Directors and research fellows from 1954 until 1958

Alfred Klemm (1913-2013) started as employee in 1939 at the Kaiser Wilhelm Institute (KWI) for Chemistry. In 1944 Alfred Klemm discovered an isotope separation of silver that transferred into solid silver iodide by using a mass spectrograph. Three years later Klemm and his staff discovered that the effect can also be observed in molten salts. In 1954, Alfred Klemm habilitated at the University of Mainz about the "thermodynamics of transport processes in ion mixtures and its application to isotope-containing salts and metals." Before being appointed as Research Fellow at the MPIC in 1958, he worked as a guest scientist at Chalmers University of Technology in Gothenburg.

In collaboration with the theoretical physicist Ludwig Waldmann (also a research Fellow at the MPIC) Klemm also carried out gas-kinetic experiments. He was able to show that not only isotopes can be separated by using thermal diffusion, but also molecules that differ in their moment of inertia only. In 1981, Klemm ended his active time at the MPIC.

Klemm was also active as publisher. Together with Hans Friedrich-Freksa he founded the journal of natural science (Zeitschrift für Naturforschung) in 1946. In 1982 he reactivated the Dieterich'sche publishing house (Dieterich’sche Verlagsbuchhandlung) in Mainz.

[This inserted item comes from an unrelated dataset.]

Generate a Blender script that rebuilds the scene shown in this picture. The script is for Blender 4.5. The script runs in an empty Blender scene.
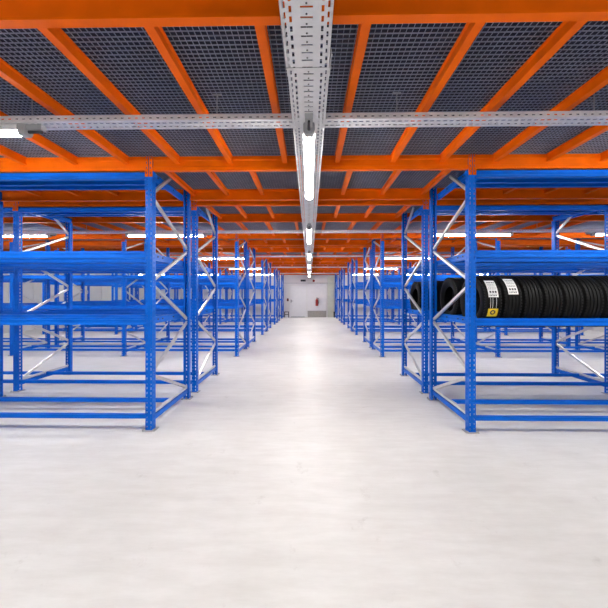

Ludwig Waldmann (1913-1980). In 1943 he became a member of the Kaiser Wihelm Institute for Chemistry in Berlin. When the Institute moved, he moved with it; first to Tailfingen and then to Mainz. Waldmann received an appointment as a Scientific Fellow at the Max Planck Institute for Chemistry in 1954. In 1963 he accepted a position as professor at the University of Erlangen-Nürnberg and left Mainz, but he remained an External Scientific Member of the MPIC.

Waldmann’s research focused on questions about theoretical physics and he made a number of theoretical and experimental contributions to gas kinetics. He investigated the thermal diffusion effect and the concomitant pressure and temperature dependence as well as the relationships of Onsager symmetry. In 1957 he extended the so-called Boltzmann equation to apply it to gases with rotating molecules (Waldmann-Snider equation) and developed a theory of diffusion. In addition, he explored the physical properties of a Lorentz's rigid electron.

In 1961 it was his idea that instigated the investigation of various gas-kinetic behaviors of hydrogen molecules of the same mass, such as D2. In collaboration with Josef Mattauch and his research group, Waldmann developed a new method of mass spectral dispersion determination which made possible a very exact evaluation of mass spectra.

Hermann Kümmel (1922-2012) had been a Scientific Member of the Max Planck Institute for Chemistry from 1964 to 1969. In 1969 he accepted a position as professor for theoretical physics at the University of Bochum, but remained an External Scientific Member of MPIC.

The Berlin-born physicist did his PhD in 1952 at the Free University of (West) Berlin on quantum electrodynamics. Three years later he published his habilitation treatise on the quantum mechanical reasoning of thermodynamics. After spending time at the Iowa State University (USA) and at the University of Tübingen, Hermann Kümmel joint the Max Planck Institute for Chemistry in August 1959. He started as theoretical assistant and dealt with many-body systems (e.g. atomic nuclei).

In cooperation with Fritz Coester Kümmel succeeded in 1958 in developing the “coupled cluster” method to calculate the properties of many-body systems. It soon became the standard method in quantum chemistry for calculating properties of atoms and molecules. After being appointed as Scientific Member at MPIC in 1964 Hermann Kümmel also became leader of the theoretical group in the division of Nuclear Physics.